Mike Cieplak: Our next question is from Jeff Bernstein with Barclays.
Jeffrey Bernstein: Great. Thank you very much. Just a question on the U.S. and Europe. Clearly strong double-digit comp performance. I’m just wondering as you kind of look beneath the top line, any sign of slowing macro impact in the consumer or perhaps any concern of consumer pushback on the outsized menu pricing or maybe just looking more broadly, any color on McDonald’s versus the industry in terms of market share in key markets since we know everyone is being more aggressive on price, any kind of color you could provide would be great? Thank you.
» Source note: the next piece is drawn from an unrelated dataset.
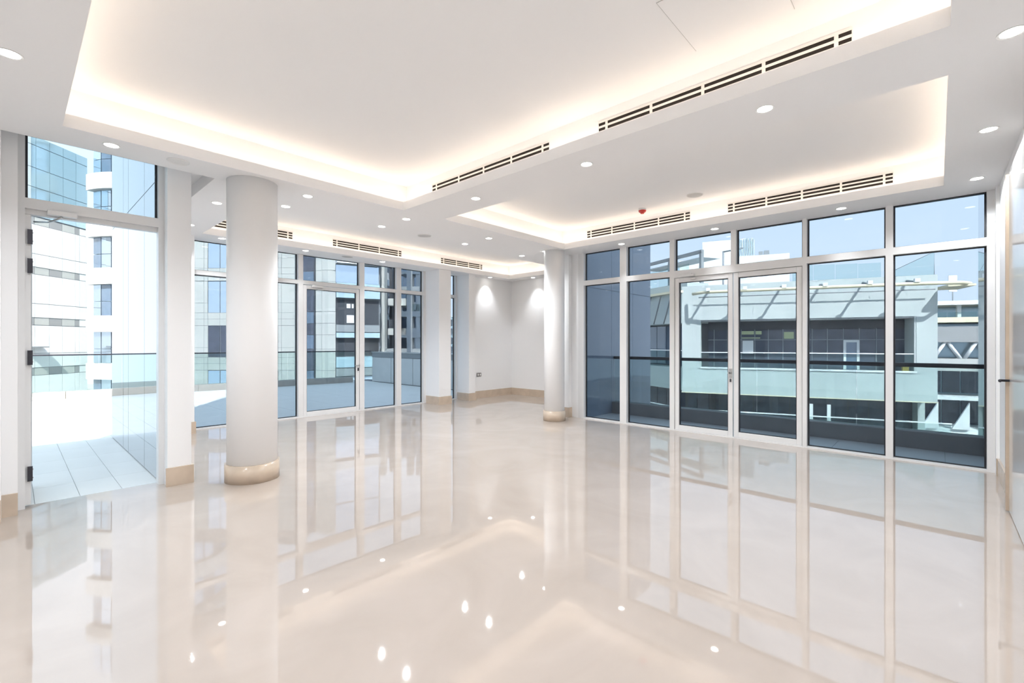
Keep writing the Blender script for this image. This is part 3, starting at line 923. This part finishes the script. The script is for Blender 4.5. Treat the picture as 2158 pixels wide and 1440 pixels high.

Christopher J. Kempczinski: I think overall, we’re still seeing the consumer is resilient, and it plays to our strengths as a system in terms of being well positioned on value. We lead in every market around the world on affordability and value for money. And so that puts McDonald’s in a strong position. We’ve talked about on prior calls, there is a little bit of a decrease in units per transaction that we’re seeing. We’re seeing a little bit of trade-down. But I got to say, these are probably on the margin that we’re seeing this. Overall, the consumer, whether it’s in Europe or the U.S., is actually holding up better than what we would have probably expected or maybe what I would have expected a year ago or six months ago. So I think the question is as we go into 2023, there is going to continue to be inflation.
The environment is going to continue to be challenging, I think, from a macro standpoint. And so do you reach a point where maybe it does start to materialize around the consumer. Certainly, consumer sentiment out there remains depressed in many markets. But we’re not seeing it right now. I think it goes back to what I said in the opening though, we have to be very judicious. And our franchisees have been great about the pace of pricing, where we’re just making sure that we’re keeping the customer engaged and coming into our restaurants as we’re working through the menu pricing. And we’re today still seeing flow through on pricing in line with our historical numbers. So not seeing any big resistance right now.
Ian F. Borden: Maybe I’ll just hook on to that a little bit because I think as Chris touched on, I mean, we’re laser-focused on those two consumer-facing metrics and value for money and making sure we’ve got those affordable choices across our menu. And I think, as Chris said, we’re in a leadership position across the majority of our top markets in both of those metrics. And we know that even though those metrics have probably come down a little bit over the last 12 months or so on the back of higher pricing, the gap to the competitive set that we have has remained consistent. And so as Chris talked about, I think we’ve had a good discipline around pricing and making sure we keep that strong value for money in place. I think the other thing that’s important to highlight is we know that we’re continuing to gain share across all of those key markets.